Manuel llegó a Buenos Aires a los 17 a estudiar Derecho. Puso la palabra “solidaridad” en Google, y el primer resultado que saltó en el buscador fue el de la Red Solidaria, la organización que fundó Juan Carr. Empezó enseguida atendiendo allí el teléfono y, eventualmente, se convirtió en su director. En 2012, armó la Fundación Sí con un grupo de amigos. Empezaron recorriendo las calles con la famosa sopa. Al principio, eran dos o tres, y sólo en invierno. Ahora, las recorridas se hacen todos los días del año y en varias ciudades del Interior, así como en las localidades del conurbano bonaerense. Hay instancias, en que han conseguido sacar a la gente de la calle, darle trabajo y alojamiento estable, otras veces, terminaron en el cementerio, llorando por la persona que habían tratado de ayudar.

Pero hoy la Fundación tiene más proyectos. Además del de calle (en el que trabajan equipos interdisciplinarios muy variados), se sumó el trabajo en los comedores infantiles (la atención en primera infancia le parece fundamental para prevenir drogas), la Universidad de la Puna (nacida por una demanda de pueblos kollas que querían poder acceder a carreras terciarias en su lugar de origen), las residencias universitarias (que comenzaron en Santiago del Estero y ya se expandieron a varias provincias), y la asistencia a la gente que padece inundaciones.

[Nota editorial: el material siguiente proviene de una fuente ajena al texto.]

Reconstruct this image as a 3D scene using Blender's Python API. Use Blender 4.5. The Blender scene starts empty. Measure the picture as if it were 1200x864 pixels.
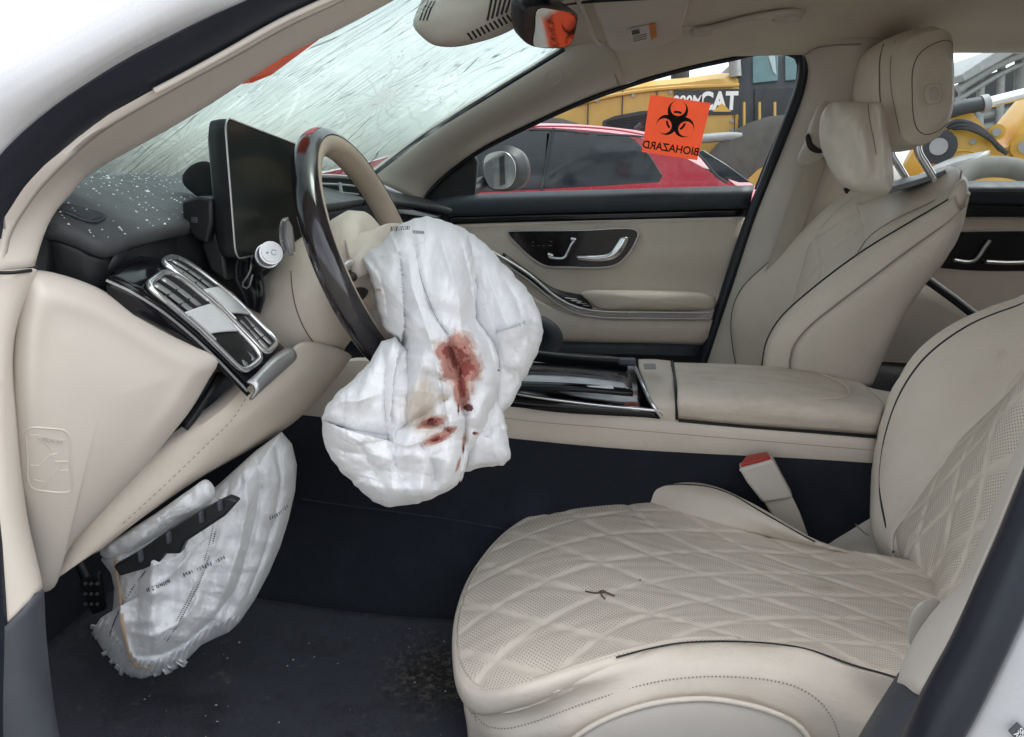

En la calle Carranza, la sede de la Fundación, los voluntarios tienen un clima festivo, trabajando entre cajas y cajas de cosas que han sido donadas: un mundo de objetos que parece enorme. Pero apenas son los restos que han quedado de la última inundación (que en un año con evento Niño fueron muchas y trágicas). Manuel dice que no queda nada en relación a lo que había. La calle estaba colmada de ofrendas, que no entraban en ningún lado. Pero ellos –cuenta– no sólo quieren distribuir ayuda material o alimentaria, sino hacer la diferencia. Aprendieron la lección durante la infausta inundación de La Plata, del 2 de abril de 2013. De repente, la cuenta bancaria de la organización se colmó de pequeñas donaciones y ellos sintieron que tenían la responsabilidad de utilizar ese dinero de la mejor manera posible. Empezaron a relevar los barrios afectados por el agua, y rápidamente se dieron cuenta que lo que la gente necesitaba era recuperar las herramientas de trabajo que habían perdido. Para la masajista, la camilla. Para la panadera, el mostrador. Para el albañil, su equipo de trabajo. Para el carpintero, el taladro. Entonces, nació la filosofía que ahora ejecutan en todos los casos de inundación: escuchar las necesidades, orientar toda la labor a remediarlas. Por ejemplo, devolviéndoles a las escuelas los bancos perdidos en las aulas saturadas por la crecida de los ríos.

Escuchar sigue siendo, entonces, la clave. Y no dar nada por supuesto. El otro no es un espejo, ni un lugar idealizado. Así es la condición humana.